Como institución del Estado no pudo escapar a la decadencia de quienes la utilizaron como refugio del clientelismo político y de quienes desvirtuaron el propósito de su creación, el desarrollo y la innovación de la tecnología agropecuaria. Pero aún en ese contexto de dificultades, en el INTA también hay y hubo destacados científicos, investigadores y técnicos que, desde los laboratorios hasta las estaciones experimentales, hicieron aportes sustanciales al agro.
El crecimiento productivo de la mano de siembra directa, a fines de la década del ochenta, el desarrollo de vacunas o las innovaciones en maquinaria agrícola, solo por citar brevemente algunos ejemplos, se logró con el aporte del INTA.
El hasta ahora poco preciso plan de modernización que anunció el Gobierno esta semana deja al sector con más dudas que certezas. Si solo se trata de la venta de edificios, como el de la calle Cerviño, o la cesión de tierras, como las de Cerrillos, en Salta, el cambio propuesto tiene sabor a poco.
El vocero presidencial, Manuel Adorni, en la conferencia de prensa que anunció la reforma, dijo que de las 116.000 hectáreas que tiene el organismo, solo 45.000 tienen fines productivos y de investigación. En otras palabras, habría 71.000 hectáreas en condición de ser puestas a la venta. La cifra es matizada hasta por las propias autoridades del INTA que no son tan tajantes como el funcionario de la Casa Rosada para dar la bandera de largada a la venta de tierras. Los desarrolladores inmobiliarios y los gobiernos provinciales ya pueden estar frotándose las manos si esto se concreta con una velocidad de motosierra.
Agricultura familiar
Una definición de Adorni que llamó la atención fue que “desde 2007 el INTA se enfocó en temas que nada tenían que ver con lo agrícola, como las cuestiones de género, los falsos mapuches y la agricultura familiar”. Es cierto que en el gobierno kirchnerista hubo militancia que exageró en su importancia con los dos primeros tópicos y que la cuestión de la agricultura familiar fue tomada como herramienta política más que como objetivo de apoyo tecnológico. Sin embargo, desdeñar la importancia de la agricultura familiar puede ser un grave error. El campo argentino no solo está formado por quienes hacen agricultura extensiva o ganadería con fines comerciales. Desde la puna jujeña hasta la Patagonia austral hay miles de agricultores, ganaderos y horticultores para los que un aporte de tecnología o de procesos de trabajo les puede cambiar notablemente las condiciones de vida. Y el INTA, por los años de conocimiento acumulado, es esencial en ese proceso.

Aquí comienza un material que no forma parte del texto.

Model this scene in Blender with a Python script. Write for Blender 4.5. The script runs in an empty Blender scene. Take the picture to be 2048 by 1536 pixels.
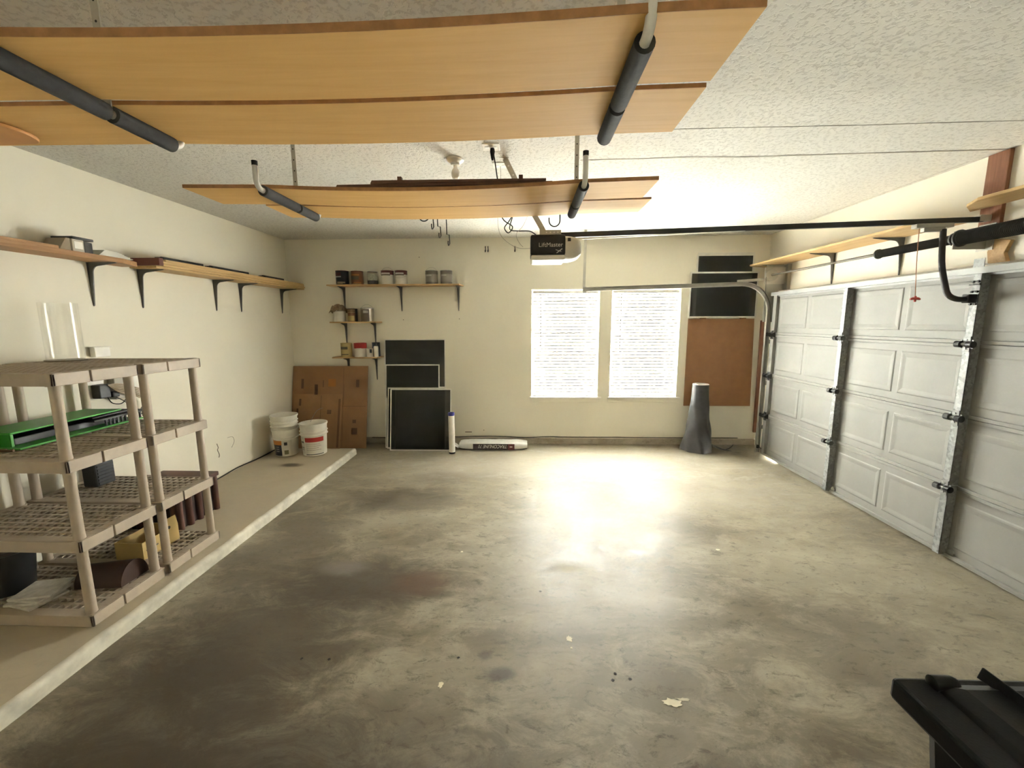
import bpy, math, random
from mathutils import Vector, Matrix
random.seed(7)
S = bpy.context.scene
C = S.collection
PI = math.pi

# ------------------------------------------------------------------ camera
FPX, PITCH, YAW, ROLL, CAMH = 829.1451, .1464, -.033, -.0039, 1.7799
Fv = Vector((math.sin(YAW)*math.cos(PITCH), math.cos(YAW)*math.cos(PITCH), -math.sin(PITCH)))
Rv = Vector((math.cos(YAW), -math.sin(YAW), 0)); Uv = Rv.cross(Fv)
R2 = math.cos(ROLL)*Rv + math.sin(ROLL)*Uv; U2 = -math.sin(ROLL)*Rv + math.cos(ROLL)*Uv
cam = bpy.data.cameras.new('camera'); camo = bpy.data.objects.new('camera', cam); C.objects.link(camo)
cam.sensor_fit = 'HORIZONTAL'; cam.sensor_width = 36; cam.lens = FPX/2048*36; cam.clip_start = .02
M = Matrix((R2, U2, -Fv)).transposed().to_4x4(); M.translation = (0, 0, CAMH)
camo.matrix_world = M
S.camera = camo

# ------------------------------------------------------------------ light: overcast daylight entering through the two windows and their blinds
W = bpy.data.worlds.new('world'); S.world = W; W.use_nodes = True
bg = W.node_tree.nodes['Background']; bg.inputs[0].default_value = (1.0, .985, .925, 1); bg.inputs[1].default_value = 20.0
XL, XR, XD, YB, YF, ZC = -3.413, 3.348, 3.198, 5.995, -.55, 2.955
WIN = [(.085, 1.045), (1.218, 2.178)]; WZ0, WZ1 = .705, 2.246
S.view_settings.view_transform = 'Standard'; S.view_settings.look = 'None'; S.view_settings.gamma = 1
S.view_settings.use_curve_mapping = False; S.view_settings.exposure = 3.8
S.cycles.use_guiding = True; S.cycles.use_surface_guiding = True; S.cycles.use_volume_guiding = False
S.cycles.max_bounces = 10; S.cycles.diffuse_bounces = 7; S.cycles.glossy_bounces = 4; S.cycles.transmission_bounces = 8
S.cycles.transparent_max_bounces = 24; S.cycles.sample_clamp_indirect = 5; S.cycles.caustics_reflective = False; S.cycles.caustics_refractive = False

# ------------------------------------------------------------------ materials
def nd(nt, t, **k):
    n = nt.nodes.new(t)
    for a, v in k.items(): setattr(n, a, v)
    return n
def new_mat(name):
    m = bpy.data.materials.new(name); m.use_nodes = True
    nt = m.node_tree; b = nt.nodes['Principled BSDF']; return m, nt, b
def coords(nt, scale=(1, 1, 1), kind='Object'):
    t = nd(nt, 'ShaderNodeTexCoord'); mp = nd(nt, 'ShaderNodeMapping'); mp.inputs['Scale'].default_value = scale
    nt.links.new(t.outputs[kind], mp.inputs[0]); return mp.outputs[0]
def noise(nt, vec, scale, detail=4, rough=.55, dist=0):
    n = nd(nt, 'ShaderNodeTexNoise'); n.inputs['Scale'].default_value = scale; n.inputs['Detail'].default_value = detail
    n.inputs['Roughness'].default_value = rough; n.inputs['Distortion'].default_value = dist
    nt.links.new(vec, n.inputs['Vector']); return n.outputs['Fac']
def ramp(nt, fac, stops):
    r = nd(nt, 'ShaderNodeValToRGB'); e = r.color_ramp.elements
    while len(e) < len(stops): e.new(.5)
    for el, (p, c) in zip(e, stops):
        el.position = p; el.color = (*c, 1) if len(c) == 3 else c
    nt.links.new(fac, r.inputs[0]); return r.outputs[0]
def mixc(nt, fac, a, b, mode='MIX'):
    m = nd(nt, 'ShaderNodeMix', data_type='RGBA', blend_type=mode)
    for s, v in ((0, fac), (6, a), (7, b)):
        if hasattr(v, 'is_output'): nt.links.new(v, m.inputs[s])
        else: m.inputs[s].default_value = v if s == 0 else (*v, 1)
    return m.outputs[2]
def mathn(nt, op, a, b=None, clamp=False):
    m = nd(nt, 'ShaderNodeMath', operation=op, use_clamp=clamp)
    for i, v in enumerate((a, b)):
        if v is None: continue
        if hasattr(v, 'is_output'): nt.links.new(v, m.inputs[i])
        else: m.inputs[i].default_value = v
    return m.outputs[0]
def bump(nt, b, h, strength, dist):
    bn = nd(nt, 'ShaderNodeBump'); bn.inputs['Strength'].default_value = strength; bn.inputs['Distance'].default_value = dist
    nt.links.new(h, bn.inputs['Height']); nt.links.new(bn.outputs[0], b.inputs['Normal'])
MATS = {}
def mat(name, c, rough=.6, metal=0., var=.10, scale=6., bmp=0., bscale=60., stretch=(1, 1, 1), trans=0., spec=.5):
    if name in MATS: return MATS[name]
    m, nt, b = new_mat(name)
    v = coords(nt, stretch); n = noise(nt, v, scale)
    lo = tuple(x*(1-var) for x in c); hi = tuple(min(1, x*(1+var)) for x in c)
    nt.links.new(ramp(nt, n, [(.3, lo), (.7, hi)]), b.inputs['Base Color'])
    b.inputs['Roughness'].default_value = rough; b.inputs['Metallic'].default_value = metal
    b.inputs['Specular IOR Level'].default_value = spec
    if trans: b.inputs['Transmission Weight'].default_value = trans
    if bmp: bump(nt, b, noise(nt, v, bscale, 3), bmp, .003)
    MATS[name] = m; return m
def wood(name, c1, c2, axis=0, rough=.55, scale=5.):
    if name in MATS: return MATS[name]
    m, nt, b = new_mat(name)
    st = [9, 9, 9]; st[axis] = .55
    v = coords(nt, tuple(st)); n = noise(nt, v, scale, 6, .6, .8)
    v2 = coords(nt, (1, 1, 1)); n2 = noise(nt, v2, 1.7, 2)
    col = ramp(nt, n, [(.32, c1), (.68, c2)])
    col = mixc(nt, mathn(nt, 'MULTIPLY', n2, .22), col, c1)
    nt.links.new(col, b.inputs['Base Color']); b.inputs['Roughness'].default_value = rough; b.inputs['Specular IOR Level'].default_value = .2
    bump(nt, b, n, .12, .002); MATS[name] = m; return m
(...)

Si los libertarios son tan admiradores de la década del 90 podrían averiguar el impacto que tuvieron programas como Cambio Rural en un contexto de transformación estructural de la economía y del país. Además, con más del 50% de la población bajo la línea de pobreza, el país no se puede dar el lujo de desdeñar iniciativas como Pro-Huerta. Es cierto que en los últimos años hubo abusos en los gastos del Estado, aún en estas áreas, y las actuales autoridades del organismo ya pusieron la lupa sobre los gastos excesivos, pero de allí a desconocer la importancia del impacto que puede tener el INTA en este segmento de la producción hay una brecha enorme.

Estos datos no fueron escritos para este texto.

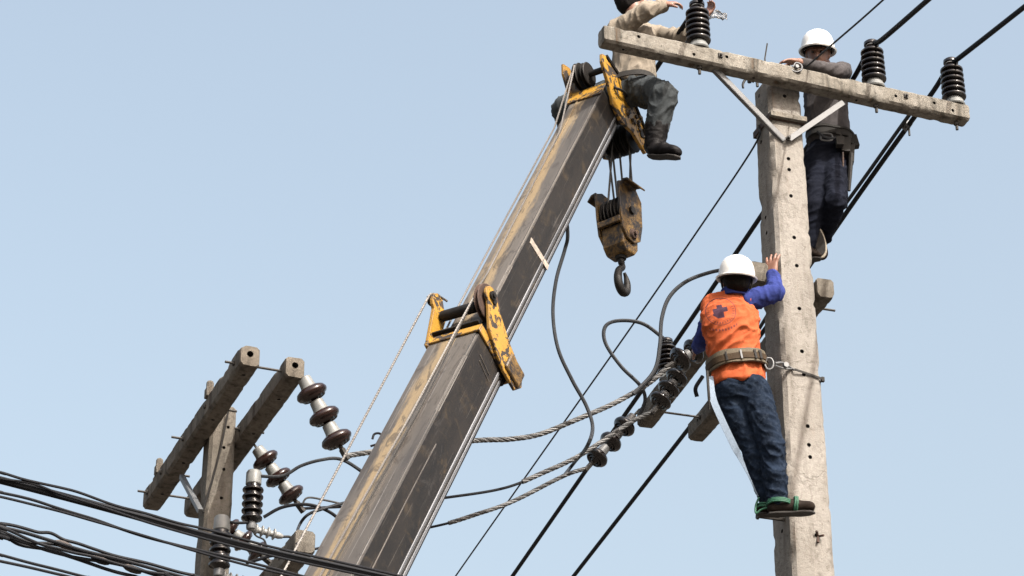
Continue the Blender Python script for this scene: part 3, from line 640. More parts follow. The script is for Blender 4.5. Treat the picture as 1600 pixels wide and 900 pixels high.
for pts, r, lab, off, wob in FGC: cable(fg(pts, 0, off), r * 1.22, M['cable'], lab, 'telecom_cable', 'cable', FGL, 8, 8, wob)
for px, py, lab in ((99, 851, 'brown tape lump highest on the untidy bundle'), (156, 875, 'brown tape lump midway on the untidy bundle'), (206, 889, 'brown tape lump lowest on the untidy bundle')):
    q = onplane(px, py, FG, FD); dd = (FD + V((0, 0, -.12))).normalized(); mb = MB()
    mb.tube([q - dd * .035, q - dd * .022, q, q + dd * .025, q + dd * .04], lambda t: .007 + .008 * math.sin(math.pi * min(1, max(0, t))), 9)
    tag(mb.top('cable_tie', M['tape']), lab, 'tape', 'tape lumps on the cable bundle')

# ------------------------------------------------------------------ crane boom
tipR = atY(937, 150, 13.0); botR = atY(557, 887, 10.9)
d0 = (tipR - botR).normalized(); ns = V((d0.y, -d0.x, 0)).normalized(); nt = ns.cross(d0)
WI, HI, WO, HO = 0.222, 0.268, 0.318, 0.330
tipC = tipR - ns * (WI / 2) - nt * (HI / 2); botC = botR - ns * (WO / 2) - nt * (HO / 2)
D = (tipC - botC).normalized(); NS = V((D.y, -D.x, 0)).normalized(); NTT = NS.cross(D)
LB = (tipC - botC).length + 0.11; tipC = botC + D * LB
cR = atY(751, 513, 12); 
def boom_t(px, py, x, z):                        # station along the boom of a pixel, for a point at local (x,z)
    best = min((i * .005 for i in range(-200, 1300)), key=lambda s: (lambda P: (800 + FPX * P.x / (P.y * CP + (P.z - CAM_Z) * SP) - px) ** 2 + (450 - FPX * (-P.y * SP + (P.z - CAM_Z) * CP) / (P.y * CP + (P.z - CAM_Z) * SP) - py) ** 2)(botC + D * s + NS * x + NTT * z))
    return best
rot = Matrix((NS, D, NTT)).transposed()
SC = boom_t(751, 513, WO / 2, HO / 2)            # collar station
bm_root = thing('crane_boom', botC, 'grey telescopic crane boom with yellow collar and yellow tip plates', 'crane boom', None, rot)
X, Y_, Z_ = V((1, 0, 0)), V((0, 1, 0)), V((0, 0, 1))
def bl(mb, name, mat, parent=None, **kw):        # build in boom-local coordinates
    return mk(name, mb.v, mb.f, mat, parent or bm_root, **kw)
def section(W, H, y0, y1, name):
    c = 0.014; lo = 0.085
    xs = [(-W / 2 + c, H / 2), (W / 2 - c, H / 2), (W / 2, H / 2 - c), (W / 2, -H / 2 + lo), (W / 2 - .030, -H / 2 + .012), (W / 2 - .045, -H / 2), (-W / 2 + .045, -H / 2), (-W / 2 + .03, -H / 2 + .012), (-W / 2, -H / 2 + lo), (-W / 2, H / 2 - c)]
    n = int((y1 - y0) / .12); rings = []
    for i in range(n + 1):
        y = y0 + (y1 - y0) * i / n; rings.append([V((x + .0018 * noise.noise(V((x * 6, y * 2.3, z * 6))), y, z + .0018 * noise.noise(V((x * 5, y * 2.1, z * 7 + 9))))) for x, z in xs])
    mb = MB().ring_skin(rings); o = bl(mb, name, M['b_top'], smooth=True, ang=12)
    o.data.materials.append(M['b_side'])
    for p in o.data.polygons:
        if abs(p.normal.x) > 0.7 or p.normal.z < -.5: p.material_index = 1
    return o
o_out = section(WO, HO, -6.6, SC, 'outer_section'); o_in = section(WI, HI, SC - .8, LB - .02, 'inner_section')
# polished wear strips along the lower edge, and the corner weld bead
for nm, W, H, y0, y1, par in (('outer', WO, HO, -6.6, SC - .06, o_out), ('inner', WI, HI, SC + .02, LB - .06, o_in)):
    for dx, dz, wd, mt in ((.002, .078, .016, 'b_steel'), (.0075, .056, .014, 'b_side'), (.014, .036, .018, 'b_steel'), (.024, .016, .012, 'b_side')):
        mb = MB(); rings = []
        n = int((y1 - y0) / .15)
        for i in range(n + 1):
            y = y0 + (y1 - y0) * i / n; jx = .0015 * noise.noise(V((y * 3, dz * 40, 1)))
            q = V((W / 2 - dx, y, -H / 2 + dz)); rings.append([q + V((.006 + jx, 0, wd * .32)), q + V((.004 + jx, 0, -wd * .5)), q + V((-.01, 0, -wd * .5)), q + V((-.01, 0, wd * .5)), q + V((.003, 0, wd * .5))])
        mb.ring_skin(rings); bl(mb, 'wear_strip', M[mt], par)
    mb = MB(); mb.tube([V((W / 2 - .006, y0 + (y1 - y0) * i / 40, H / 2 - .006 + .001 * math.sin(i * 7))) for i in range(41)], .006, 6); bl(mb, 'corner_weld', M['b_top'], par)
mb = MB(); mb.box(V((-.045, (SC + LB) / 2, HI / 2 + .002)), X, Y_, Z_, .012, LB - SC - .1, .006); bl(mb, 'seam_rib', M['b_top'], o_in)
mb = MB(); mb.box(V((.04, SC - 1.05, HO / 2 + .002)), X, Y_, Z_, .014, 1.7, .006); bl(mb, 'seam_rib', M['b_top'], o_out)
mb = MB(); mb.tube([V((WO / 2 + .001, -6.5 + (SC + 5.6) * i / 30, .075 + .002 * math.sin(i * 5))) for i in range(31)], .0035, 6); bl(mb, 'side_weld', M['b_top'], o_out)
# pale paint flash on the side, weld marks
flash = simple('pale_paint_flash', (0.38, 0.33, 0.28), .6, 0, .3, 40)
s_f = boom_t(836, 392, WI / 2, .0); mb = MB(); mb.prism([(-.035, .095), (.005, .105), (.03, -.10), (-.012, -.108)], V((WI / 2 + .0035, s_f, -.005)), Y_, Z_, X * -1, .004); bl(mb, 'paint_flash', flash, o_in)
s_f = boom_t(772, 567, WO / 2, .08); mb = MB()
for k_, (za, zb) in enumerate(((.07, -.05), (.085, -.035))): mb.tube([V((WO / 2 + .001, s_f - .03 + k_ * .035, za)), V((WO / 2 + .001, s_f - .05 + k_ * .035, zb))], .004, 6)
bl(mb, 'weld_bead', M['b_top'], o_out)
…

El Gobierno también podría tomar el ejemplo de instituciones de otros países, como el Embrapa, en Brasil, que fue clave para el salto productivo que dio el país vecino en los últimos 30 años. La expansión del trigo en Brasil más allá de la región sur, que le servirá para el autoabastecimiento, es un ejemplo de la capacidad que tiene la relación entre el sector público y el privado cuando ingresa en un círculo virtuoso.
La inversión en ciencia y tecnología por parte del Estado puede ser también una llave para la creación de riqueza. Si trabaja junto al sector privado esto se potenciará.
No se trata de crear nuevos bolsones de generación del aumento del gasto público que, a la larga, caen sobre la población en forma de inflación. La historia argentina es pródiga en ese tipo de experiencias y todo parece indicar que se está dando una vuelta de página. El riesgo es caer en el otro extremo que desconozca el aporte que pueden hacer instituciones como el INTA al país.